I coded 25 job descriptions based on inclusion criteria against the ATD Competency Model.  Parts of the model that had low representation include coaching, integrated talent management, change management, and knowledge management.  Only 7 of the twenty-five job postings mentioned ADDIE, potentially showing a shift away from the waterfall design method and a push for a more agile approach.  

In a follow up post, I will share my analysis, some of the limitations of doing this kind of research, and broadly share other conclusions.

What did you think?  Were you surprised by any of this? Let me know!

 

comments

3 thoughts on “Do Job Postings Align with the ATD Competency Model?

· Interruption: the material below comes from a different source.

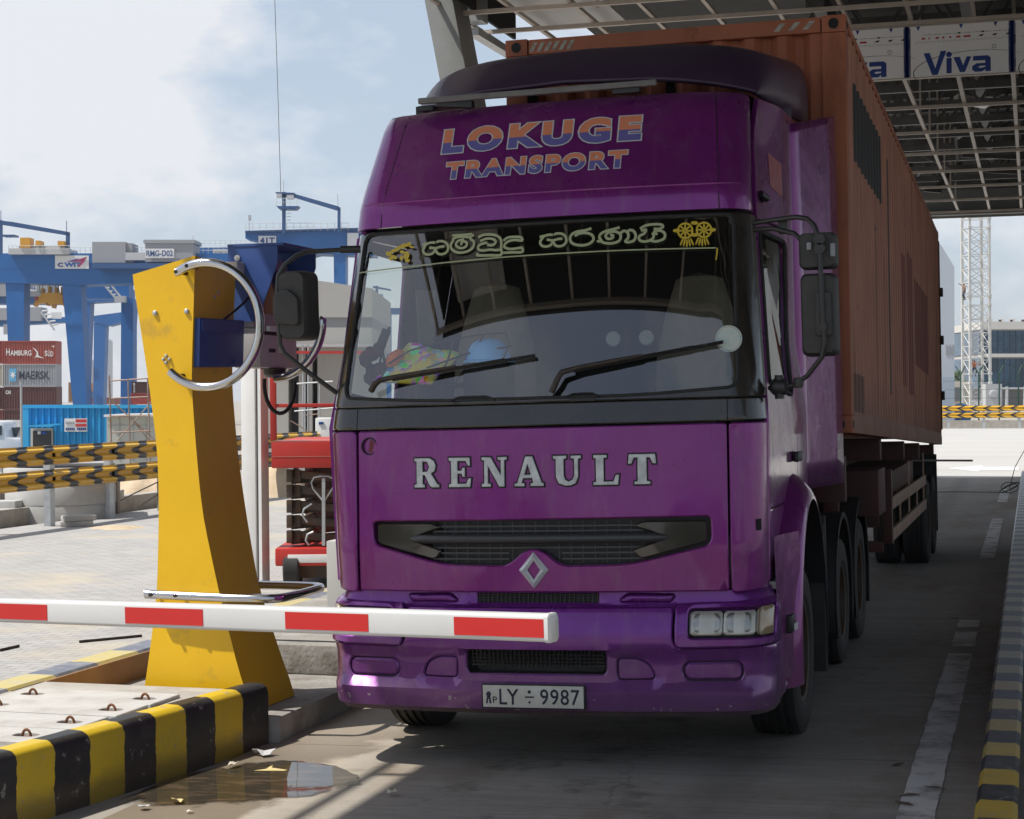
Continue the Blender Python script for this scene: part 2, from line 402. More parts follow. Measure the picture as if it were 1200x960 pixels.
c = mixc(t, math_(t, 'MULTIPLY', wet, 0.7), c, (0.15, 0.115, 0.075))
jt = math_(t, 'LESS_THAN', math_(t, 'ABSOLUTE', math_(t, 'SUBTRACT', math_(t, 'MODULO', math_(t, 'ADD', Y, 40.0), 4.0), 2.0)), 0.006)
c = mixc(t, math_(t, 'MULTIPLY', jt, 0.7), c, (0.03, 0.028, 0.025))
t.links.new(c, b.inputs['Base Color']); t.links.new(maprange(t, wet, 0, 1, 0.85, 0.28), b.inputs['Roughness'])
bumpn(t, math_(t, 'ADD', noise(t, oc, 14, 8, 0.7, (1, 6, 1)), math_(t, 'MULTIPLY', noise(t, oc, 120, 3), .6)), 0.5)

PAVE, t, b, oc = newmat('block_paving')
br = tnode(t, 'ShaderNodeTexBrick', inp={'Scale': 1.0, 'Mortar Size': 0.006, 'Brick Width': 0.22, 'Row Height': 0.11, 'Color1': (0.40, 0.39, 0.38, 1), 'Color2': (0.33, 0.325, 0.32, 1), 'Mortar': (0.19, 0.18, 0.165, 1)}); t.links.new(oc, br.inputs['Vector'])
c = mixc(t, maprange(t, noise(t, oc, 0.33, 8, 0.6, (1, 1, 1), (5, 2, 0)), 0.50, 0.66), br.outputs['Color'], (0.45, 0.395, 0.30))
c = mixc(t, math_(t, 'MULTIPLY', maprange(t, noise(t, oc, 1.7, 9), 0.5, 0.7), 0.35), c, (0.25, 0.24, 0.225))
t.links.new(c, b.inputs['Base Color']); b.inputs['Roughness'].default_value = 0.9; bumpn(t, br.outputs['Fac'], -0.35)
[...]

  1. It was surprising to see the extremely low number for knowledge management. Sad to see that coaching was low as I can definitely see the importance of it. Wondering if there was some other terminology that referred to communication or relationships.

    Anything that was found that was similar across a high number of postings and was missing from the competency model?

  2. This is a great post and I look forward to the analysis!

    I am fairly new to ID, with most of my training experience being part of other job positions. I received my masters in June 2018 and have been interviewing steadily for the last year.

    I have to say, I was a bit surprised by the inconsistency in Instructional Design job descriptions during my search. I feel like every position has different requirements, but almost all ask for 5+years of experience in an ID position.

    Out of the dozens of interviews I have had, I think only one has asked about the design models. The only consistent questions I get are, “What kinds of training have you done?”, “How many people?”, “Have you worked with a difficult person? How did you handle that?”